> Objective: Extract each line of the data below exactly as written.

** Begin Provided data **

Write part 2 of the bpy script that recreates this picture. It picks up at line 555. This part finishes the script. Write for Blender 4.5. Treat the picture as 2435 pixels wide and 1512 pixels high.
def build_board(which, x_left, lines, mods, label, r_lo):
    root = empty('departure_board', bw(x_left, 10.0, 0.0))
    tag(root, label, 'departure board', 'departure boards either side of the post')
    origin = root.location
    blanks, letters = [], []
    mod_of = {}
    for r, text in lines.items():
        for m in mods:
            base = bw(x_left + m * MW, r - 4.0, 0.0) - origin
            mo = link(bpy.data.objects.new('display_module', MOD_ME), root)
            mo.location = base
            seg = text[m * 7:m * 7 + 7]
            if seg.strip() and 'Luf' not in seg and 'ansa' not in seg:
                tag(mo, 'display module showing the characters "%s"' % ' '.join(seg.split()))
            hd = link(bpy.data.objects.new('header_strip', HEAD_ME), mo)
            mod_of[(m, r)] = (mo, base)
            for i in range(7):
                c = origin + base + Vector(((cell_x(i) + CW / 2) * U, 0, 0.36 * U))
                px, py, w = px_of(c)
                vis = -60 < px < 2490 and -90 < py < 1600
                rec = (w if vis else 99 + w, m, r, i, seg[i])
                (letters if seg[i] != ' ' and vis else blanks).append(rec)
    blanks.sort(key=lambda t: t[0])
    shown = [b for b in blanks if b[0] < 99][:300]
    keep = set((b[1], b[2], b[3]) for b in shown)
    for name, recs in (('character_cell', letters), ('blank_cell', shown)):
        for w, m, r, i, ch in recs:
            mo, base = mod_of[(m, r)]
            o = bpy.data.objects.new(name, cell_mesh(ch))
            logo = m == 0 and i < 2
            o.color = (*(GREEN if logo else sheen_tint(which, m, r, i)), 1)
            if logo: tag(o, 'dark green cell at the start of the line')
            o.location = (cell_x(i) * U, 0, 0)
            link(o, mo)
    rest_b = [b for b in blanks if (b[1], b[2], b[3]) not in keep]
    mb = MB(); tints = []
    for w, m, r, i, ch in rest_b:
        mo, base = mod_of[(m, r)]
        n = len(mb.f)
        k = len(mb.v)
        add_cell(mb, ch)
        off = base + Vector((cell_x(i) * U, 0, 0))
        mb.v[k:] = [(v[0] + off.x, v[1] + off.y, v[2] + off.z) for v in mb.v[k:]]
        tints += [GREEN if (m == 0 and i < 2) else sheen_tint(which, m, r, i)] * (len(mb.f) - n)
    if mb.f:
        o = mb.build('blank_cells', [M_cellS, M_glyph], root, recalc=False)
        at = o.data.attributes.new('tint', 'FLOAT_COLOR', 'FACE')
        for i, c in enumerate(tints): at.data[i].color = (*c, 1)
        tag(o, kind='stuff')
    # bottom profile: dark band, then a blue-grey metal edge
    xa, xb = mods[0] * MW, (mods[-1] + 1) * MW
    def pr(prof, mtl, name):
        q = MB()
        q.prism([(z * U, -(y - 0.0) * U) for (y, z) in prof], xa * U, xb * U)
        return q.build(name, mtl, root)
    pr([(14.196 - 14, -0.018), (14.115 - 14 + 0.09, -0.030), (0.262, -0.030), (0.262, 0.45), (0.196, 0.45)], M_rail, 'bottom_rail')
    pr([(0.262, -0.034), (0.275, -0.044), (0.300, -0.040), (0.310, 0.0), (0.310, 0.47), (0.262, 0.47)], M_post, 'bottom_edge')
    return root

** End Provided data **

> The response:
Write part 2 of the bpy script that recreates this picture. It picks up at line 555. This part finishes the script. Write for Blender 4.5. Treat the picture as 2435 pixels wide and 1512 pixels high.
def build_board(which, x_left, lines, mods, label, r_lo):
    root = empty('departure_board', bw(x_left, 10.0, 0.0))
    tag(root, label, 'departure board', 'departure boards either side of the post')
    origin = root.location
    blanks, letters = [], []
    mod_of = {}
    for r, text in lines.items():
        for m in mods:
            base = bw(x_left + m * MW, r - 4.0, 0.0) - origin
            mo = link(bpy.data.objects.new('display_module', MOD_ME), root)
            mo.location = base
            seg = text[m * 7:m * 7 + 7]
            if seg.strip() and 'Luf' not in seg and 'ansa' not in seg:
                tag(mo, 'display module showing the characters "%s"' % ' '.join(seg.split()))
            hd = link(bpy.data.objects.new('header_strip', HEAD_ME), mo)
            mod_of[(m, r)] = (mo, base)
            for i in range(7):
                c = origin + base + Vector(((cell_x(i) + CW / 2) * U, 0, 0.36 * U))
                px, py, w = px_of(c)
                vis = -60 < px < 2490 and -90 < py < 1600
                rec = (w if vis else 99 + w, m, r, i, seg[i])
                (letters if seg[i] != ' ' and vis else blanks).append(rec)
    blanks.sort(key=lambda t: t[0])
    shown = [b for b in blanks if b[0] < 99][:300]
    keep = set((b[1], b[2], b[3]) for b in shown)
    for name, recs in (('character_cell', letters), ('blank_cell', shown)):
        for w, m, r, i, ch in recs:
            mo, base = mod_of[(m, r)]
            o = bpy.data.objects.new(name, cell_mesh(ch))
            logo = m == 0 and i < 2
            o.color = (*(GREEN if logo else sheen_tint(which, m, r, i)), 1)
            if logo: tag(o, 'dark green cell at the start of the line')
            o.location = (cell_x(i) * U, 0, 0)
            link(o, mo)
    rest_b = [b for b in blanks if (b[1], b[2], b[3]) not in keep]
    mb = MB(); tints = []
    for w, m, r, i, ch in rest_b:
        mo, base = mod_of[(m, r)]
        n = len(mb.f)
        k = len(mb.v)
        add_cell(mb, ch)
        off = base + Vector((cell_x(i) * U, 0, 0))
        mb.v[k:] = [(v[0] + off.x, v[1] + off.y, v[2] + off.z) for v in mb.v[k:]]
        tints += [GREEN if (m == 0 and i < 2) else sheen_tint(which, m, r, i)] * (len(mb.f) - n)
    if mb.f:
        o = mb.build('blank_cells', [M_cellS, M_glyph], root, recalc=False)
        at = o.data.attributes.new('tint', 'FLOAT_COLOR', 'FACE')
        for i, c in enumerate(tints): at.data[i].color = (*c, 1)
        tag(o, kind='stuff')
    # bottom profile: dark band, then a blue-grey metal edge
    xa, xb = mods[0] * MW, (mods[-1] + 1) * MW
    def pr(prof, mtl, name):
        q = MB()
        q.prism([(z * U, -(y - 0.0) * U) for (y, z) in prof], xa * U, xb * U)
        return q.build(name, mtl, root)
    pr([(14.196 - 14, -0.018), (14.115 - 14 + 0.09, -0.030), (0.262, -0.030), (0.262, 0.45), (0.196, 0.45)], M_rail, 'bottom_rail')
    pr([(0.262, -0.034), (0.275, -0.044), (0.300, -0.040), (0.310, 0.0), (0.310, 0.47), (0.262, 0.47)], M_post, 'bottom_edge')
    return root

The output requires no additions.